I loved Philip Pullman's "His Dark Materials" trilogy, or at least its first two books, "The Golden Compass" and "The Subtle Knife." The final volume, "The Amber Spyglass," set out to wrap up all the loose ends in the cosmology and philosophy Pullman had created, and in the process, I felt, it lost the sense of mystery that had wrapped me up in the first two books.
Lyra, the fateful protagonist of "The Golden Compass," appears in "La Belle Sauvage" as an infant. We also see some familiar characters such as Farder Coram and Lyra's estranged parents, Mrs. Coulter and Lord Asriel. Mrs. Coulter is glamorous and wicked, as she was in the original series, but the mysterious Lord Asriel seems very different. After all we know about him, it's touching and strange to see Asriel appear here as a caring, if distant, young father.
However, the heroes of "La Belle Sauvage" are new characters: 11-year-old Malcolm Polstead and 16-year-old Alice Parslow rescue baby Lyra from a madman and escape with her on an eerie and sometimes supernatural river journey down the Thames during a massive flood. (Before I read the novel, I thought that the title "La Belle Sauvage" was a somewhat pretentious way to describe Lyra, who we know from "The Golden Compass" becomes a wild and willful young girl, but it turns out that "La Belle Sauvage" is the name of Malcolm's little boat.) There are many allusions at work in the dreamlike imagery of the flood. There are scenes that resemble Greek myths, and others that call upon the beliefs of pre-Christian England, and I kept thinking of the eerie 1955 Robert Mitchum film "Night of the Hunter," which also features two children fleeing down a river, pursued by a mysterious killer.
"His Dark Materials" was marketed as a young adult series, and, though I never felt Pullman was talking down to children, the books largely avoided anything suggesting sex or graphic violence. By contrast, the villain of "La Belle Sauvage" is a sexual predator, and the violence can be somewhat explicit. I saw "La Belle Sauvage" in the young adults section of a bookstore the other day, but it's not Harry Potter. There is some sex and violence and sexual violence, and it's pretty scary at times.
The Prequel Test
Generally, prequels to a popular story have to justify their existence in a way that sequels don't. If we've already read a great story, and then what happened next, why would we want to go back and read about something that happened before the great story? Isn't it sort of necessarily a less-great story?So, does "La Belle Sauvage" need to exist? Not really. "His Dark Materials" makes sense without it, but I'm not sure "La Belle Sauvage" makes any sense without the original trilogy.
One of my favorite things about "The Golden Compass" was the way Pullman didn't go out of his way to explain some of the peculiarities of Lyra's world -- most prominently, the fact that every human has a daemon, a talking animal who serves a role that is somewhere between the person's companion and his or her soul. He elaborates a bit more in the later books. In "La Belle Sauvage," he hardly mentions it. If you hadn't read "The Golden Compass" you might have no idea what he's talking about.
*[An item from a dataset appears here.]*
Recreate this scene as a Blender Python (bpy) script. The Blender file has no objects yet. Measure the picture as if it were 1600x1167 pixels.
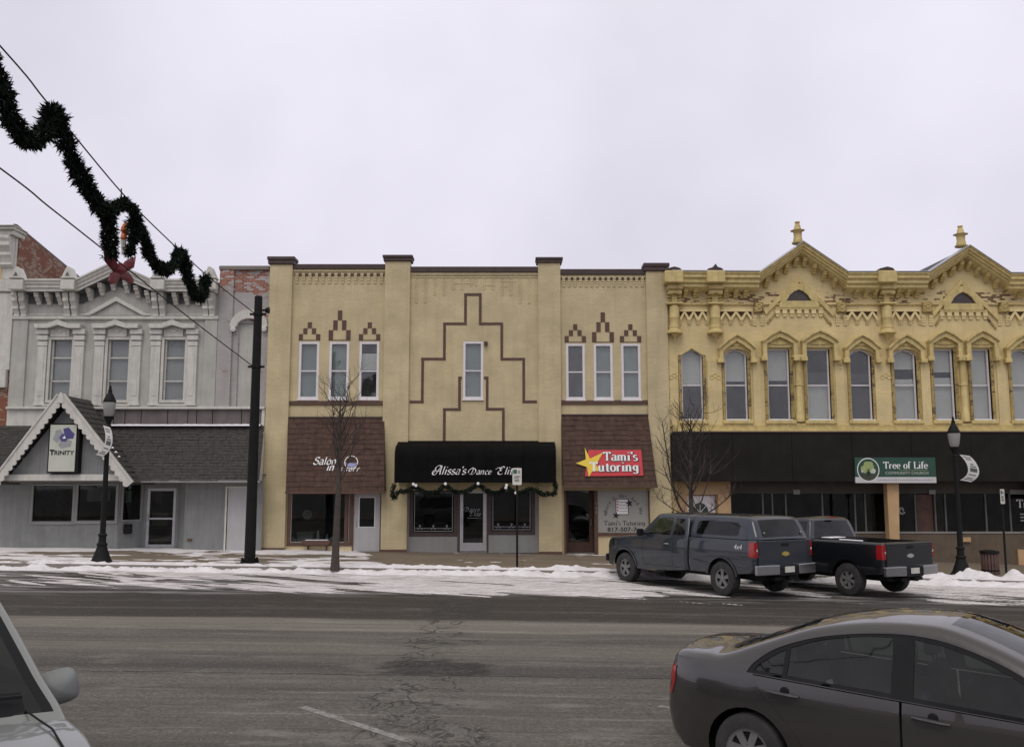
import bpy, bmesh, math, random
from mathutils import Vector, Matrix, noise, geometry
random.seed(7)
sc = bpy.context.scene
col = sc.collection
R = math.radians
# ------------------------------------------------------------------ camera, sky, sun, exposure
FPX, CAMH = 1450.0, 2.45
TH = math.atan((761 - 583.5) / FPX)
cd = bpy.data.cameras.new('camera'); cam = bpy.data.objects.new('camera', cd); col.objects.link(cam)
cd.sensor_width = 36; cd.lens = FPX / 1600 * 36; cd.clip_end = 3000; cd.clip_start = 0.1
cam.location = (0, 0, CAMH); cam.rotation_euler = (math.pi / 2 + TH, 0, 0)
sc.camera = cam
SUN_EL, SUN_AZ = R(54), R(194)          # azimuth from +Y, clockwise: light falls from behind the camera
W = bpy.data.worlds.new('World'); sc.world = W; W.use_nodes = True
nt = W.node_tree; nt.nodes.clear()
def nd(t, kind, **kw):
    n = t.nodes.new(kind)
    for k, v in kw.items():
        if k.startswith('i_'):
            n.inputs[k[2:].replace('_', ' ')].default_value = v
        else:
            setattr(n, k, v)
    return n
out = nd(nt, 'ShaderNodeOutputWorld')
sky = nd(nt, 'ShaderNodeTexSky', sky_type='NISHITA', sun_disc=False, sun_elevation=SUN_EL, sun_rotation=SUN_AZ)
bgs = nd(nt, 'ShaderNodeBackground'); bgs.inputs[1].default_value = 0.07
nt.links.new(sky.outputs[0], bgs.inputs[0])
# the overcast cloud sheet: brighter overhead, faint drifts of thicker cloud
tc = nd(nt, 'ShaderNodeTexCoord'); sep = nd(nt, 'ShaderNodeSeparateXYZ'); nt.links.new(tc.outputs['Generated'], sep.inputs[0])
mr = nd(nt, 'ShaderNodeMapRange'); nt.links.new(sep.outputs[2], mr.inputs[0])
mr.inputs[1].default_value = 0.0; mr.inputs[2].default_value = 1.0; mr.inputs[3].default_value = 0.0; mr.inputs[4].default_value = 1.0
cr = nd(nt, 'ShaderNodeValToRGB'); nt.links.new(mr.outputs[0], cr.inputs[0])
cr.color_ramp.elements[0].position = 0.0; cr.color_ramp.elements[0].color = (0.84, 0.79, 0.90, 1)
cr.color_ramp.elements[1].position = 1.0; cr.color_ramp.elements[1].color = (0.92, 0.88, 0.84, 1)
e = cr.color_ramp.elements.new(0.2); e.color = (0.89, 0.85, 0.97, 1)
e = cr.color_ramp.elements.new(0.45); e.color = (0.84, 0.81, 0.92, 1)
nz = nd(nt, 'ShaderNodeTexNoise'); nz.inputs['Scale'].default_value = 1.9; nz.inputs['Detail'].default_value = 4
nt.links.new(tc.outputs['Generated'], nz.inputs['Vector'])
mr2 = nd(nt, 'ShaderNodeMapRange'); nt.links.new(nz.outputs[0], mr2.inputs[0])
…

All that said, "La Belle Sauvage" reminded me what I loved about "The Golden Compass" and "The Subtle Knife," while, in an odd way redeeming what I didn't like about "The Amber Spyglass." In particular its approach to ancient myths even redeemed some parts of "The Amber Spyglass" for me.
"His Dark Materials" is controversial in some circles for its negative portrayal of (a fictional analog of) the Catholic Church. However, it is not atheistic. There are prophecies, witches, angels, an afterlife and I think there was even a brief appearance by God himself at one point. For me, the cosmology got pretty confusing in "The Amber Spyglass." In "La Belle Sauvage," when we get a glimpse of a faerie or an ancient river spirit, we get a good sense of how they fit into Malcolm's universe. They aren't exactly supernatural -- an historic flood reveals them as it changes the landscape -- they are a part of nature we don't yet fully understand.
What will "The Book of Dust Part Two" be like? I have no idea. I don't know what else there is to say in this story. But "La Belle Sauvage" convinced me that Pullman knows what he's doing.